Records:
══════════════════════════════

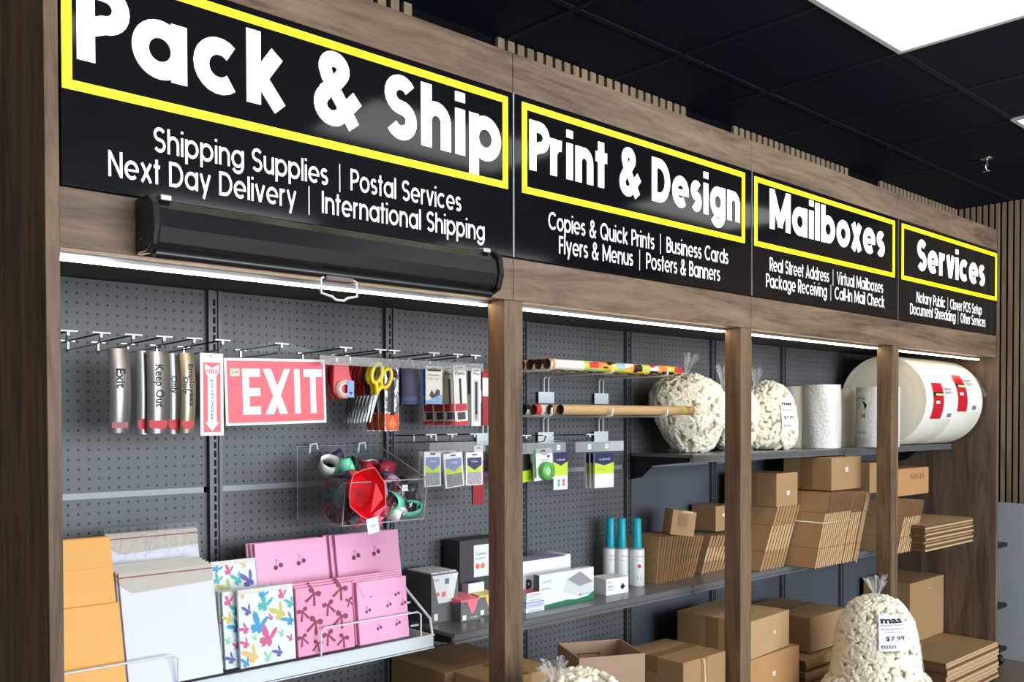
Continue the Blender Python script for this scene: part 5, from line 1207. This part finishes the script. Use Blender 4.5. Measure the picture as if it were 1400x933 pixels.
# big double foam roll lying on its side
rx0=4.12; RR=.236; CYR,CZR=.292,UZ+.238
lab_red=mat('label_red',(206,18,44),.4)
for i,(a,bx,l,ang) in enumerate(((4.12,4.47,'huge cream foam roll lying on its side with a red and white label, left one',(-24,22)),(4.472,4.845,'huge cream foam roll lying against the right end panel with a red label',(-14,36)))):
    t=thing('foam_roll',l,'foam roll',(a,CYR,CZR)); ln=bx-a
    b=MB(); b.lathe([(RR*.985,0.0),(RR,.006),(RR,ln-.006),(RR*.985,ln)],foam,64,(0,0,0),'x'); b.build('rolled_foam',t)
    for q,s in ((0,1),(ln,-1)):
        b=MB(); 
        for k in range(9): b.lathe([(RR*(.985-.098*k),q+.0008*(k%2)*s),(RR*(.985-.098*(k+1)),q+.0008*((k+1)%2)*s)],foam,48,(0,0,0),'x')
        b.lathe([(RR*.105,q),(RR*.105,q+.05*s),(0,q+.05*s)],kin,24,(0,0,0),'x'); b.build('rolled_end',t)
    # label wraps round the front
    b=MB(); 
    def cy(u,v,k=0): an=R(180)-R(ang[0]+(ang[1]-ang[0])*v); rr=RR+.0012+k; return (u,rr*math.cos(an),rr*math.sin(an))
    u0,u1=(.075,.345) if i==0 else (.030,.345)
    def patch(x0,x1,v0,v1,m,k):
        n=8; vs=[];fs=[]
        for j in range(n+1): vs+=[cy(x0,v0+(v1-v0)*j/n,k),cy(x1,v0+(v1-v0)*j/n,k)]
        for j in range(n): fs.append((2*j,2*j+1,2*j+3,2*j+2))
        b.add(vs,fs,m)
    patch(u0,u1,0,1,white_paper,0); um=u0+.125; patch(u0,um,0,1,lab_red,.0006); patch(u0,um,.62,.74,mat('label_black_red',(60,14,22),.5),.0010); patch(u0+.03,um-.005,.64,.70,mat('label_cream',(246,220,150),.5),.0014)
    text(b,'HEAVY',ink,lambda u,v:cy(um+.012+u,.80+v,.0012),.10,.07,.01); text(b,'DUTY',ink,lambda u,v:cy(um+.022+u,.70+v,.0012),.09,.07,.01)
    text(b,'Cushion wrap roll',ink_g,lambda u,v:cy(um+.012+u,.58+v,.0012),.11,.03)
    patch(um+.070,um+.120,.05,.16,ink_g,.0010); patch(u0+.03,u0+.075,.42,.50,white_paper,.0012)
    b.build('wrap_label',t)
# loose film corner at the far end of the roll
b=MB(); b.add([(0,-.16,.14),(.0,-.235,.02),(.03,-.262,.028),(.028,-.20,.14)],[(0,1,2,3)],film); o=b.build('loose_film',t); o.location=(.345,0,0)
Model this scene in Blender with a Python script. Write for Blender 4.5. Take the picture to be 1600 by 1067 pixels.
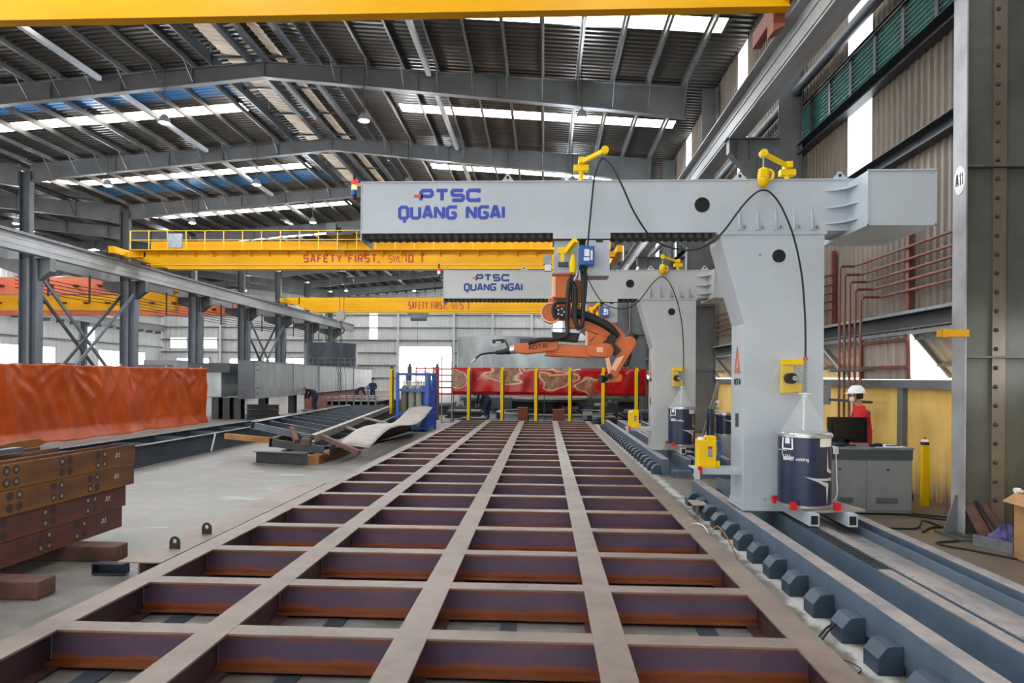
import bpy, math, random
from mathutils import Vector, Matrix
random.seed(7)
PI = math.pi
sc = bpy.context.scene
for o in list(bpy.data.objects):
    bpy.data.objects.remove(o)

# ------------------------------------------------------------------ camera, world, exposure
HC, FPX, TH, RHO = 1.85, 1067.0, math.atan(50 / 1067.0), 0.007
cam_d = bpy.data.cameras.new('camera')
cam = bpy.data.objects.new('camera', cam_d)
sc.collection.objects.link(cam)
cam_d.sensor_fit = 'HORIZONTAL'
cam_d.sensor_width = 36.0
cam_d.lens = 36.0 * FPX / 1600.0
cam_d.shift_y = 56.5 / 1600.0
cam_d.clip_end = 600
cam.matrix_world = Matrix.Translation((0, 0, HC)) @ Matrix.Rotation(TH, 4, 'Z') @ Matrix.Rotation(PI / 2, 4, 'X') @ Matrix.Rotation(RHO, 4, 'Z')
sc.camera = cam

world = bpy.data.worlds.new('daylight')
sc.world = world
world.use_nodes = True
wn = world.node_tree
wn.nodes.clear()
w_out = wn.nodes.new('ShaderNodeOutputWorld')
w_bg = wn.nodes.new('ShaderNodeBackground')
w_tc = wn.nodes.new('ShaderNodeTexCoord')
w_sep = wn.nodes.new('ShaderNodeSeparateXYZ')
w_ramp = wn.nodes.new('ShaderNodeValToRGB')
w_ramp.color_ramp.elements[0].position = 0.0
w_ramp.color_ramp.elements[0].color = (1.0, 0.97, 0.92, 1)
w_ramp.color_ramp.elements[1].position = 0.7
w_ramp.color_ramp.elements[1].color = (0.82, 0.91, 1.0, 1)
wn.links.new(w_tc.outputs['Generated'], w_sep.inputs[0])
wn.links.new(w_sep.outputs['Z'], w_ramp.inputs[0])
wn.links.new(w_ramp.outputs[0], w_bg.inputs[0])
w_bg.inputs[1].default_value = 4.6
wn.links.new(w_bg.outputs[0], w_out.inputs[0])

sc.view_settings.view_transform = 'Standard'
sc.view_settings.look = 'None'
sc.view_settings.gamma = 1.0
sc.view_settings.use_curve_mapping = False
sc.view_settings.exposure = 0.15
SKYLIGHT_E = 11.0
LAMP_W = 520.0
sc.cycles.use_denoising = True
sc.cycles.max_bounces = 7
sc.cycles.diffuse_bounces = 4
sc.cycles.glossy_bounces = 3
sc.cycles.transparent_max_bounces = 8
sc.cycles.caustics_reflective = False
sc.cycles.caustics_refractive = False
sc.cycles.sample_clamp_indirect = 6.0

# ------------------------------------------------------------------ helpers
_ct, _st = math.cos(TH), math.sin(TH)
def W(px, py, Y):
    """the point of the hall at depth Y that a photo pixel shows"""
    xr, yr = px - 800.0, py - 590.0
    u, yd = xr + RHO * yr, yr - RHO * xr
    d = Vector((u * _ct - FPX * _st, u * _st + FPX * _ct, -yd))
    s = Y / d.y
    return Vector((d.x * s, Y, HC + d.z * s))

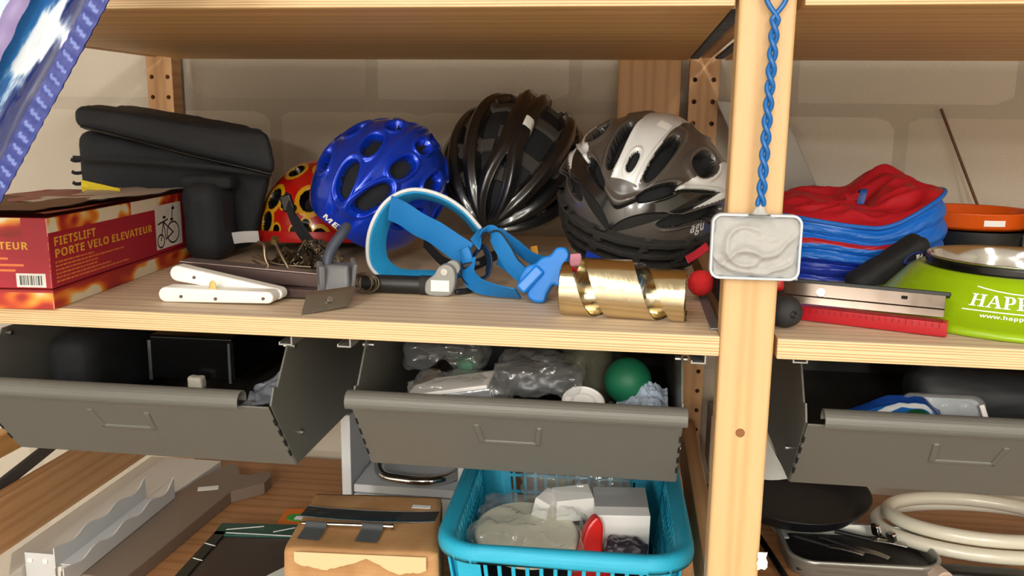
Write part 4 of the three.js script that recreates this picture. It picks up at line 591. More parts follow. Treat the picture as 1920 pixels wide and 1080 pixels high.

══════════════════════════════

◆ Stated task
Quote the records above in full, dropping each picture.

◆ The result
Continue the Blender Python script for this scene: part 5, from line 1207. This part finishes the script. Use Blender 4.5. Measure the picture as if it were 1400x933 pixels.
# big double foam roll lying on its side
rx0=4.12; RR=.236; CYR,CZR=.292,UZ+.238
lab_red=mat('label_red',(206,18,44),.4)
for i,(a,bx,l,ang) in enumerate(((4.12,4.47,'huge cream foam roll lying on its side with a red and white label, left one',(-24,22)),(4.472,4.845,'huge cream foam roll lying against the right end panel with a red label',(-14,36)))):
    t=thing('foam_roll',l,'foam roll',(a,CYR,CZR)); ln=bx-a
    b=MB(); b.lathe([(RR*.985,0.0),(RR,.006),(RR,ln-.006),(RR*.985,ln)],foam,64,(0,0,0),'x'); b.build('rolled_foam',t)
    for q,s in ((0,1),(ln,-1)):
        b=MB(); 
        for k in range(9): b.lathe([(RR*(.985-.098*k),q+.0008*(k%2)*s),(RR*(.985-.098*(k+1)),q+.0008*((k+1)%2)*s)],foam,48,(0,0,0),'x')
        b.lathe([(RR*.105,q),(RR*.105,q+.05*s),(0,q+.05*s)],kin,24,(0,0,0),'x'); b.build('rolled_end',t)
    # label wraps round the front
    b=MB(); 
    def cy(u,v,k=0): an=R(180)-R(ang[0]+(ang[1]-ang[0])*v); rr=RR+.0012+k; return (u,rr*math.cos(an),rr*math.sin(an))
    u0,u1=(.075,.345) if i==0 else (.030,.345)
    def patch(x0,x1,v0,v1,m,k):
        n=8; vs=[];fs=[]
        for j in range(n+1): vs+=[cy(x0,v0+(v1-v0)*j/n,k),cy(x1,v0+(v1-v0)*j/n,k)]
        for j in range(n): fs.append((2*j,2*j+1,2*j+3,2*j+2))
        b.add(vs,fs,m)
    patch(u0,u1,0,1,white_paper,0); um=u0+.125; patch(u0,um,0,1,lab_red,.0006); patch(u0,um,.62,.74,mat('label_black_red',(60,14,22),.5),.0010); patch(u0+.03,um-.005,.64,.70,mat('label_cream',(246,220,150),.5),.0014)
    text(b,'HEAVY',ink,lambda u,v:cy(um+.012+u,.80+v,.0012),.10,.07,.01); text(b,'DUTY',ink,lambda u,v:cy(um+.022+u,.70+v,.0012),.09,.07,.01)
    text(b,'Cushion wrap roll',ink_g,lambda u,v:cy(um+.012+u,.58+v,.0012),.11,.03)
    patch(um+.070,um+.120,.05,.16,ink_g,.0010); patch(u0+.03,u0+.075,.42,.50,white_paper,.0012)
    b.build('wrap_label',t)
# loose film corner at the far end of the roll
b=MB(); b.add([(0,-.16,.14),(.0,-.235,.02),(.03,-.262,.028),(.028,-.20,.14)],[(0,1,2,3)],film); o=b.build('loose_film',t); o.location=(.345,0,0)
Model this scene in Blender with a Python script. Write for Blender 4.5. Take the picture to be 1600 by 1067 pixels.
import bpy, math, random
from mathutils import Vector, Matrix
random.seed(7)
PI = math.pi
sc = bpy.context.scene
for o in list(bpy.data.objects):
    bpy.data.objects.remove(o)

# ------------------------------------------------------------------ camera, world, exposure
HC, FPX, TH, RHO = 1.85, 1067.0, math.atan(50 / 1067.0), 0.007
cam_d = bpy.data.cameras.new('camera')
cam = bpy.data.objects.new('camera', cam_d)
sc.collection.objects.link(cam)
cam_d.sensor_fit = 'HORIZONTAL'
cam_d.sensor_width = 36.0
cam_d.lens = 36.0 * FPX / 1600.0
cam_d.shift_y = 56.5 / 1600.0
cam_d.clip_end = 600
cam.matrix_world = Matrix.Translation((0, 0, HC)) @ Matrix.Rotation(TH, 4, 'Z') @ Matrix.Rotation(PI / 2, 4, 'X') @ Matrix.Rotation(RHO, 4, 'Z')
sc.camera = cam

world = bpy.data.worlds.new('daylight')
sc.world = world
world.use_nodes = True
wn = world.node_tree
wn.nodes.clear()
w_out = wn.nodes.new('ShaderNodeOutputWorld')
w_bg = wn.nodes.new('ShaderNodeBackground')
w_tc = wn.nodes.new('ShaderNodeTexCoord')
w_sep = wn.nodes.new('ShaderNodeSeparateXYZ')
w_ramp = wn.nodes.new('ShaderNodeValToRGB')
w_ramp.color_ramp.elements[0].position = 0.0
w_ramp.color_ramp.elements[0].color = (1.0, 0.97, 0.92, 1)
w_ramp.color_ramp.elements[1].position = 0.7
w_ramp.color_ramp.elements[1].color = (0.82, 0.91, 1.0, 1)
wn.links.new(w_tc.outputs['Generated'], w_sep.inputs[0])
wn.links.new(w_sep.outputs['Z'], w_ramp.inputs[0])
wn.links.new(w_ramp.outputs[0], w_bg.inputs[0])
w_bg.inputs[1].default_value = 4.6
wn.links.new(w_bg.outputs[0], w_out.inputs[0])

sc.view_settings.view_transform = 'Standard'
sc.view_settings.look = 'None'
sc.view_settings.gamma = 1.0
sc.view_settings.use_curve_mapping = False
sc.view_settings.exposure = 0.15
SKYLIGHT_E = 11.0
LAMP_W = 520.0
sc.cycles.use_denoising = True
sc.cycles.max_bounces = 7
sc.cycles.diffuse_bounces = 4
sc.cycles.glossy_bounces = 3
sc.cycles.transparent_max_bounces = 8
sc.cycles.caustics_reflective = False
sc.cycles.caustics_refractive = False
sc.cycles.sample_clamp_indirect = 6.0

# ------------------------------------------------------------------ helpers
_ct, _st = math.cos(TH), math.sin(TH)
def W(px, py, Y):
    """the point of the hall at depth Y that a photo pixel shows"""
    xr, yr = px - 800.0, py - 590.0
    u, yd = xr + RHO * yr, yr - RHO * xr
    d = Vector((u * _ct - FPX * _st, u * _st + FPX * _ct, -yd))
    s = Y / d.y
    return Vector((d.x * s, Y, HC + d.z * s))

Write part 4 of the three.js script that recreates this picture. It picks up at line 591. More parts follow. Treat the picture as 1920 pixels wide and 1080 pixels high.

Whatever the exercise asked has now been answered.